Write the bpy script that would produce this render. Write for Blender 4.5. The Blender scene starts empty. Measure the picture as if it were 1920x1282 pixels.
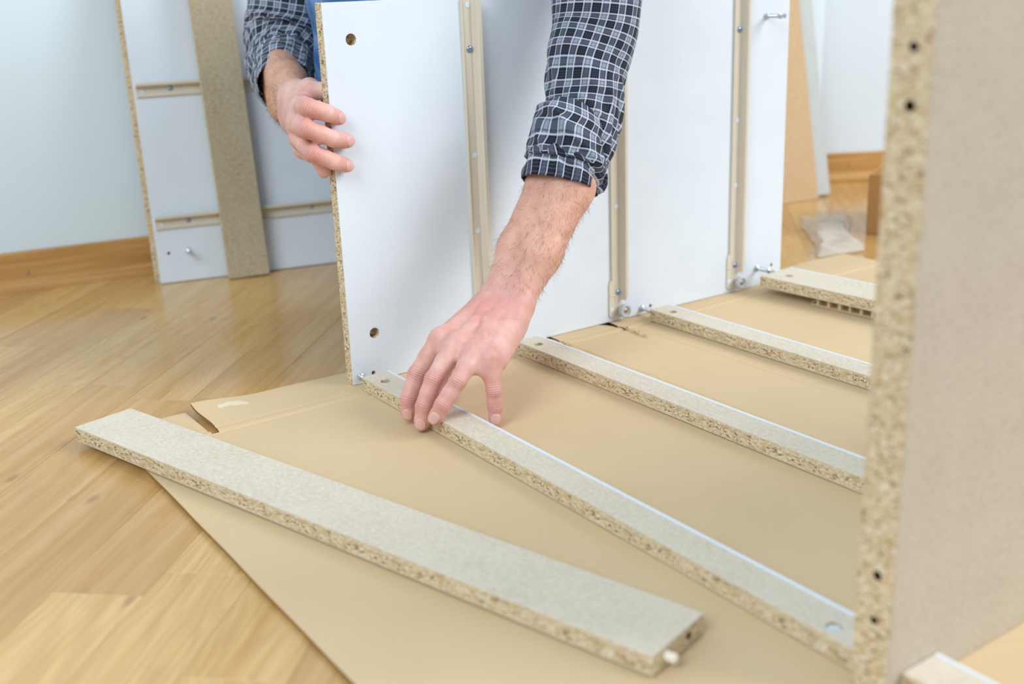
import bpy, bmesh, math, random
import numpy as np
from mathutils import Vector, Matrix, noise as mnoise
random.seed(7); rng = np.random.default_rng(7)
SC = bpy.context.scene; COL = SC.collection
V = lambda *a: np.array(a, float)

# ------------------------------------------------------------------ camera
CF, CYAW, CPITCH, CROLL = 2088.2555, 0.5943, -0.3065, -0.0393
CPOS = V(-0.5366, -1.1307, 0.4376)
FWD = V(math.sin(CYAW)*math.cos(CPITCH), math.cos(CYAW)*math.cos(CPITCH), math.sin(CPITCH))
_r0 = V(math.cos(CYAW), -math.sin(CYAW), 0); _u0 = np.cross(_r0, FWD)
RGT = _r0*math.cos(CROLL) + _u0*math.sin(CROLL)
UPV = -_r0*math.sin(CROLL) + _u0*math.cos(CROLL)
cam = bpy.data.cameras.new('camera'); cam_o = bpy.data.objects.new('camera', cam); COL.objects.link(cam_o)
M = Matrix.Identity(4)
for i in range(3):
    M[i][0] = RGT[i]; M[i][1] = UPV[i]; M[i][2] = -FWD[i]; M[i][3] = CPOS[i]
cam_o.matrix_world = M
cam.sensor_width = 36; cam.lens = CF/1920*36; cam.clip_start = .02
cam.dof.use_dof = True; cam.dof.focus_distance = 1.20; cam.dof.aperture_fstop = 3.9
SC.camera = cam_o
def px_ray(p):
    return FWD + RGT*(p[0]-960)/CF - UPV*(p[1]-641)/CF
def px_y(p, y):                      # world point of a photo pixel on the plane Y = y (used to measure sizes)
    d = px_ray(p); return CPOS + d*(y-CPOS[1])/d[1]
def px_z(p, z):
    d = px_ray(p); return CPOS + d*(z-CPOS[2])/d[2]
def depth(P): return float((np.asarray(P)-CPOS) @ FWD)

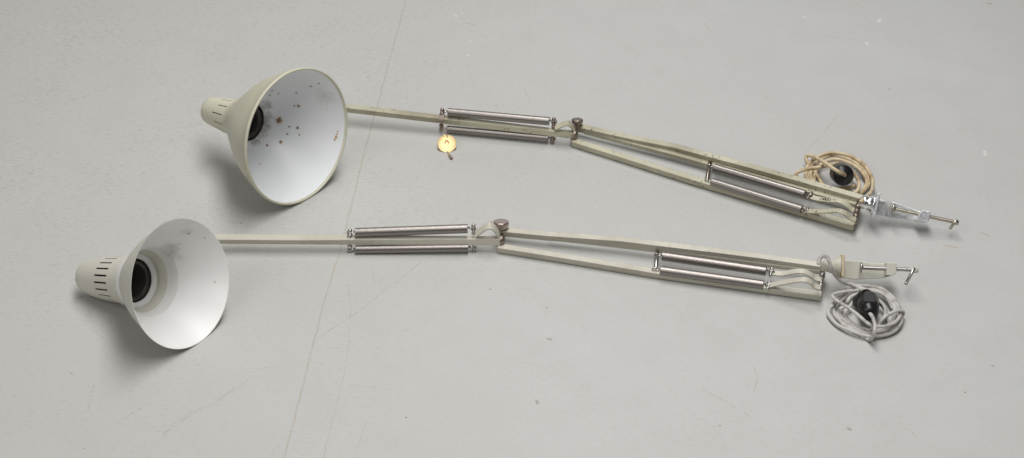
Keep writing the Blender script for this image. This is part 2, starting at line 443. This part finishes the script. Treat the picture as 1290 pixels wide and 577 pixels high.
O, ax, s = clamp_frame((1061, 336.2), (1152, 340), .037, .036)
make_clamp(gl, O, ax, s,
    post=[(-27, 0), (-27, 6), (-19, 7), (-14, 8.5), (-4, 13.5), (-2.2, 13.5), (-2.2, 0)],
    plate=((-2, -12, -16), (1.6, 15.5, 11)),
    slab=dict(poly=[(1.4, 8.8), (20, 8.3), (47, 6.0), (55, 7.6), (66, 5), (66, -8), (58, -11), (48, -13), (20, -15.2), (1.4, -14.6), (-4, -14)], z=(-19, -14)),
    boss=dict(poly=[(54.6, 8.0), (66.6, 8.0), (67, 5), (67, -6), (62, -8.6), (54.6, -8.4)], z=(-14.2, 6)),
    disc=(22.4, 24.6, 7.0), rod=(25, 88, 2.75), head=[(85.5, 0), (85.5, 3.6), (87, 4), (92, 4), (95, 3.2), (95, 0)],
    handle=((90, 3, 3), (80.5, -17.3, 2), 2.1), body=M['clamp_paint'], padmat=M['tan_edge'], rodmat=M['steel'], headmat=M['clamp_paint'], postmat=G)

# ------------------------------------------------------------------ cords
def make_cord(lamp, strands, r, mat, flat=None):
    bm = bmesh.new()
    for st in strands: tube(bm, catmull(st, 7), r, 12, flat=flat)
    return link('power_cord', bm, mat, lamp)
def zc(pts, ox, oy, k): return [at(ox+x/k, oy+y/k, max(z, 2.2)*mm) for x, y, z in pts]
q = lambda pts: zc(pts, 1035, 350, 6.41)
feed = [at(x, y, z*mm) for x, y, z in ((1031, 333, 50), (1032.5, 326, 55), (1037, 322.3, 58), (1042.3, 324.5, 58), (1045, 331, 54), (1048, 340, 45), (1054, 349, 34), (1060, 354.6, 26), (1069, 358, 20), (1080, 362, 17), (1090, 369, 18), (1097, 376, 15), (1107, 381, 12), (1114, 390, 10), (1116, 400, 8), (1110, 408, 5))]
gs = [feed,
 q([(340, 62, 12), (230, 92, 10), (150, 150, 9), (95, 215, 9), (60, 250, 8), (60, 300, 6), (130, 380, 5), (250, 432, 7), (380, 470, 6), (520, 460, 5), (610, 410, 6), (648, 330, 8), (632, 250, 10), (570, 150, 13), (470, 82, 14), (330, 62, 12), (230, 75, 10), (150, 120, 7)]),
 q([(230, 45, 15), (330, 85, 18), (400, 105, 16), (490, 130, 13), (560, 190, 11), (590, 270, 9), (570, 350, 7), (470, 420, 5), (330, 420, 4), (200, 385, 3), (115, 310, 3), (105, 245, 4), (160, 180, 6), (260, 120, 9), (360, 95, 11), (460, 110, 11), (540, 180, 10), (575, 250, 8)]),
 q([(150, 250, 5), (155, 310, 4), (225, 375, 4), (340, 440, 5), (460, 440, 6), (560, 410, 8), (620, 340, 9), (612, 260, 10), (560, 180, 11), (500, 120, 11), (420, 85, 11)]),
 q([(205, 250, 8), (190, 300, 6), (230, 360, 5), (310, 400, 5), (400, 430, 6)]),
 q([(180, 235, 7), (135, 270, 5), (140, 330, 4), (200, 395, 3.5), (320, 455, 3)]),
 q([(300, 100, 15), (180, 112, 17), (105, 130, 18), (90, 150, 19), (125, 185, 20), (215, 240, 23), (300, 305, 23), (370, 365, 20), (440, 392, 18), (530, 388, 16), (605, 350, 14), (635, 290, 13), (610, 215, 12), (545, 150, 12), (470, 110, 12), (390, 90, 12)]),
 q([(400, 150, 20), (460, 180, 17), (508, 230, 14), (515, 290, 11), (480, 365, 9), (400, 420, 7)]),
 q([(392, 290, 30), (412, 318, 32), (430, 375, 28), (428, 440, 22), (408, 485, 11), (385, 500, 4), (350, 480, 2.5)]),
 q([(465, 368, 10), (500, 325, 16), (555, 288, 19), (612, 266, 19), (652, 270, 15), (655, 295, 7), (600, 300, 4)]),
 q([(200, 205, 9), (235, 155, 11), (290, 128, 12), (350, 112, 12)]),
 q([(215, 250, 9), (260, 190, 10), (310, 150, 11)])]
cg = make_cord(gl, gs, .00225, M['grey_cord'], (1.15, .95))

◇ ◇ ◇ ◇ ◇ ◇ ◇

__Directions for this task__. The lines from the start of the entries above through the one containing "V = lambda *a: np.array(a, float)" are to be retyped exactly, and no others. Pictures are left out.

__Reply to the exercise__.
Write the bpy script that would produce this render. Write for Blender 4.5. The Blender scene starts empty. Measure the picture as if it were 1920x1282 pixels.
import bpy, bmesh, math, random
import numpy as np
from mathutils import Vector, Matrix, noise as mnoise
random.seed(7); rng = np.random.default_rng(7)
SC = bpy.context.scene; COL = SC.collection
V = lambda *a: np.array(a, float)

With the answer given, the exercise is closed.